As Gary Gorton and Andrew Metrick of Yale have shown, by 2007 the United States banking system had become crucially dependent on “repo” transactions, in which financial institutions sell assets to investors while promising to buy them back after a short period — often a single day. Losses in subprime and other assets triggered a banking crisis because they undermined this system — there was a “run on repo.”"

But why would banks want to rely on such short-term financing? Wouldn't they all other things being equal want longer term financing so as to reduce the risk of becoming illiquid or be forced to pay higher interest rates? Yes, of course they would, so why would they want to borrow through repo transactions? The answer is that the Fed has systematically held down short-term rates, making it cheaper to borrow through repos and other form of short-term contracts, than through long term contracts.
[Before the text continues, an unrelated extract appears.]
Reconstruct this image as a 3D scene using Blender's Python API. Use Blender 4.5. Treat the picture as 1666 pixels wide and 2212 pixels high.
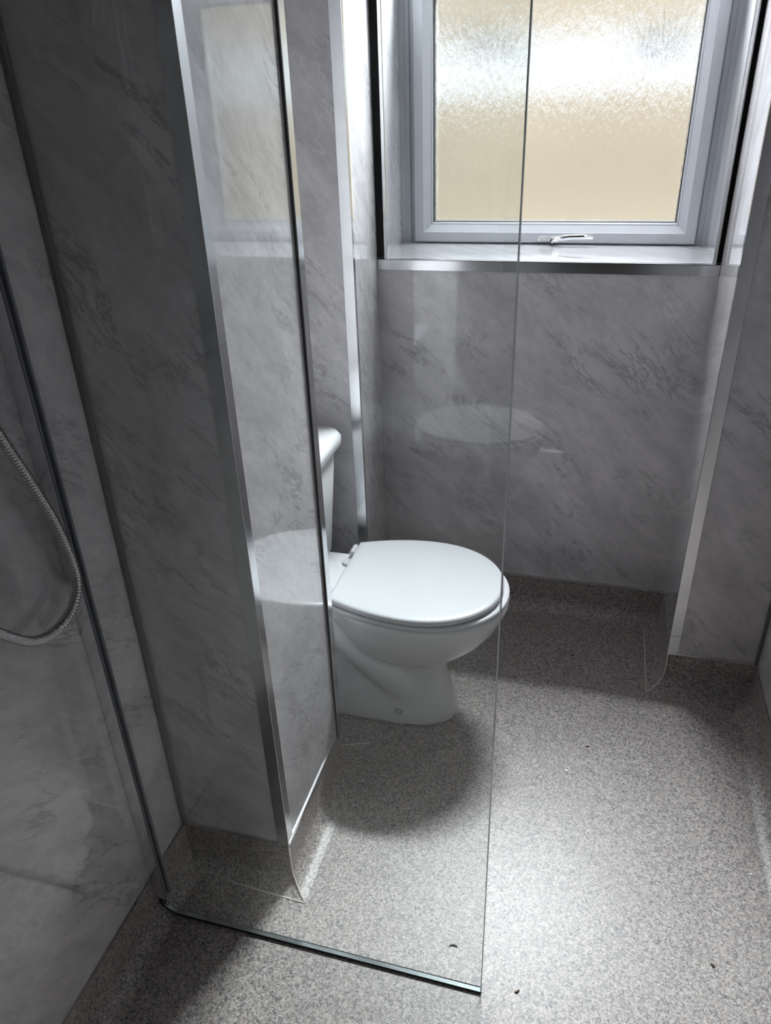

And the reason why the Fed did that was that they on the advice of Keynesians like Krugman wanted to encourage borrowing -including subprime borrowing- in order to close a perceived "output gap", which is to say the very thing that Krugman now says he wants to discourage. The problem thus lies in the kind of inflationary Fed policies that Krugman has always recommended. And if the kind of tax that Krugman now argues for was imposed on bond markets it would have a deflationary effect.

Meaning that fiscal and monetary policy makers would given the current Keynesian paradigm of trying to close "output gaps" have to use other policies like even lower interest rates, unorthodox monetary policy measures or higher budget deficits that would produce the exact same kind of mess or some other form of mess (a higher budget deficit instead of a lower cost of capital would have meant a smaller housing bubble, but would have produced problems in the form of a structurally higher government deficit and therefore also a higher level of government debt).

And just like in other markets, such a tax would reduce arbitrage and increase slippage and thus produce even worse results than during the current system.